The answer can only be: When we die, we *lose* something.  What do we
lose?  We lose the possibility of more life.  More precisely, we lose the
*value* there might be in more life.  I use the word "value" here because,
as long as I'm alive, some experiences have more value to me than others. 
This is why we sometimes see, in the very elderly, a transition to a state
of almost serene indifference to the approach of death.  This isn't
"depression," as it's sometimes mistakenly described.  It's simply that
for these people, the value of their remaining future experiences isn't
very much, for various reasons.  So if they die, they don't lose much. 
And when they do die, we don't call their deaths "tragic."  Instead, we
say they had a full life, and so forth.

And in some cases, of terminal illness and intractable suffering, the
value of a person's remaining future experiences may be all negative, and
such people may welcome or even hope for a swift death.
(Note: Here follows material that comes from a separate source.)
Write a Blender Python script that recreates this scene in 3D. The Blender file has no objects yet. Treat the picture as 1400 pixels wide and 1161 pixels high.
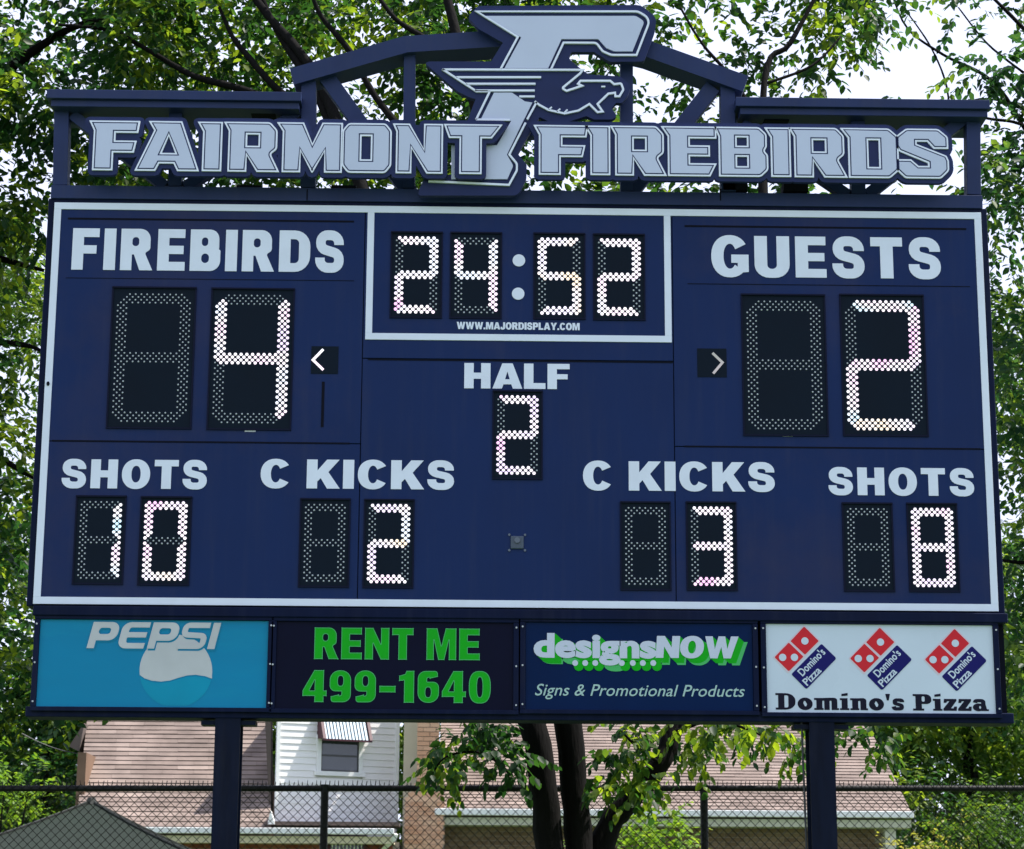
import bpy, math, random
import numpy as np
from mathutils import Vector
from mathutils.geometry import delaunay_2d_cdt

scene = bpy.context.scene
col = scene.collection
random.seed(7)
rng = np.random.default_rng(11)

# ------------------------------------------------------------------ camera
F_PX, CX, CY = 3043.0, 700.0, 580.5
CAM = np.array([-0.2849, -13.955, 1.60])
YAW, PITCH, ROLL = 0.01747, 0.22761, 0.00532
ZB = 1.60 + 2.0451                      # height of the lower edge of the scoreboard's face
_f = np.array([math.sin(YAW)*math.cos(PITCH), math.cos(YAW)*math.cos(PITCH), math.sin(PITCH)])
_r = np.array([math.cos(YAW), -math.sin(YAW), 0.0])
_u = np.cross(_r, _f)
RT = math.cos(ROLL)*_r + math.sin(ROLL)*_u
UP = -math.sin(ROLL)*_r + math.cos(ROLL)*_u
FW = _f
cam_d = bpy.data.cameras.new('camera')
cam = bpy.data.objects.new('camera', cam_d)
col.objects.link(cam)
from mathutils import Matrix
cam.matrix_world = Matrix(((RT[0], UP[0], -FW[0], CAM[0]), (RT[1], UP[1], -FW[1], CAM[1]),
                           (RT[2], UP[2], -FW[2], CAM[2]), (0, 0, 0, 1)))
cam_d.sensor_fit = 'HORIZONTAL'
cam_d.sensor_width = 36.0
cam_d.lens = F_PX/1400*36
cam_d.clip_start = 0.1
cam_d.clip_end = 3000
scene.camera = cam
cam_d.dof.use_dof = True
cam_d.dof.focus_distance = 14.3
cam_d.dof.aperture_fstop = 10

# ------------------------------------------------------------------ light
SUN_EL, SUN_AZ = math.radians(60), math.radians(82)      # from the right, just behind the plane of the board
world = bpy.data.worlds.new('World')
scene.world = world
world.use_nodes = True
wn = world.node_tree
for n in list(wn.nodes):
    wn.nodes.remove(n)
sky = wn.nodes.new('ShaderNodeTexSky')
sky.sky_type = 'NISHITA'
sky.sun_disc = False
sky.sun_elevation = SUN_EL
sky.sun_rotation = SUN_AZ
sky.air_density = 1.0
sky.dust_density = 1.0
sky.ozone_density = 1.0
bg = wn.nodes.new('ShaderNodeBackground')
bg.inputs['Strength'].default_value = 0.15
wo = wn.nodes.new('ShaderNodeOutputWorld')
# thin bright cloud over most of the sky
tcw = wn.nodes.new('ShaderNodeTexCoord')
mpw = wn.nodes.new('ShaderNodeMapping'); mpw.inputs['Scale'].default_value = (1, 1, 2.2)
nzw = wn.nodes.new('ShaderNodeTexNoise'); nzw.inputs['Scale'].default_value = 1.7; nzw.inputs['Detail'].default_value = 7
mrw = wn.nodes.new('ShaderNodeMapRange'); mrw.inputs[1].default_value = 0.36; mrw.inputs[2].default_value = 0.52; mrw.inputs[3].default_value = 0.25; mrw.inputs[4].default_value = 0.95
mxw = wn.nodes.new('ShaderNodeMix'); mxw.data_type = 'RGBA'; mxw.inputs[7].default_value = (3.02, 3.22, 4.15, 1)
wn.links.new(tcw.outputs['Generated'], mpw.inputs[0]); wn.links.new(mpw.outputs[0], nzw.inputs['Vector'])
wn.links.new(nzw.outputs[0], mrw.inputs[0]); wn.links.new(mrw.outputs[0], mxw.inputs[0])
wn.links.new(sky.outputs[0], mxw.inputs[6]); wn.links.new(mxw.outputs[2], bg.inputs[0])
wn.links.new(bg.outputs[0], wo.inputs[0])
sl = bpy.data.lights.new('sun', 'SUN')
sl.energy = 4.0
sl.angle = math.radians(0.5)
sl.color = (1.0, 0.95, 0.87)
sun = bpy.data.objects.new('sun', sl)
col.objects.link(sun)
sd = Vector((math.sin(SUN_AZ)*math.cos(SUN_EL), math.cos(SUN_AZ)*math.cos(SUN_EL), math.sin(SUN_EL)))
sun.rotation_euler = sd.to_track_quat('Z', 'Y').to_euler()
sun.location = (0, 0, 40)
scene.view_settings.view_transform = 'Standard'
scene.view_settings.look = 'None'
scene.view_settings.gamma = 1.0
scene.view_settings.use_curve_mapping = False
scene.view_settings.exposure = 1.25
scene.render.engine = 'CYCLES'

# ------------------------------------------------------------------ helpers
def at(px, py, Y=0.0):
    """world point seen at a photo position, at depth plane Y"""
    d = RT*(px-CX)/F_PX - UP*(py-CY)/F_PX + FW
    t = (Y-CAM[1])/d[1]
    p = CAM + d*t
    return p

def ppm(px, py, Y=0.0):
    a = at(px-5, py, Y); b = at(px+5, py, Y)
    return 10.0/abs(b[0]-a[0])

def tag(o, label=None, cat=None, group=None, kind=None):
    if label: o['label'] = label
    if cat: o['category'] = cat
    if group: o['group'] = group
    if kind: o['kind'] = kind
    return o

def empty(name, loc, label, cat, group=None):
    o = bpy.data.objects.new(name, None)
    o.location = loc
    o.empty_display_size = 0.2
    col.objects.link(o)
    return tag(o, label, cat, group)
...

I hope it's evident why I'm going into this at such length.  I'm trying to
make a point, and that point is: The value of life, and the disvalue (if
you will) of death, is relational, not absolute.  It is a value to (or
for) the person whose life/death it is.

The value of a human person's life, and the dread with which that person
might contemplate death, is a function of what that person stands to lose
in dying, and *that loss* depends in great measure on the value that the
person *hopes* to experience in the remaining days, months, or years, of
life.

Now we have to ask, what is the value of life, or the disvalue of death,
to a cow or a chicken?  This has nothing to do with the instinctive
survival drive.  To the extent that a cow, or chicken, lives in the
present moment, without hopes or expectations, the duration of its future
*cannot* matter to it.  And if it can't matter, then its loss can't matter
either.

The point is that the life of a person has (or can have) greater value to
a person than the life of a cow can have to the cow, because the person
has an ability to value that life that the cow lacks.  And value is
relational, not absolute.

How do we know that the cow lacks this ability?  Well, we can say it
because we now have a pretty good understanding of what makes it possible
for us to have the ability.  It is our highly developed cerebral cortex,
particularly the pre-frontal cortex.  We know that this area of the brain
is far more developed in the human brain than in any other animal. 
Moreover, we know that cows, and even dogs, notoriously lack the ability
to make and execute even simple plans. Without plans there can be no
hopes, and without hopes, no valuing the future.

My view is that it makes good moral sense for us to care about the
experience that cattle and other animals have while alive, because their
interest in the quality of their immediate experiences is pretty much the
same as ours (except for our ability to willingly accept present pain for
the sake of some future goal).  But it makes no sense for us to think of
the value of their lives and deaths as having parity with ours, because
they lack the capacity to value them the way we do.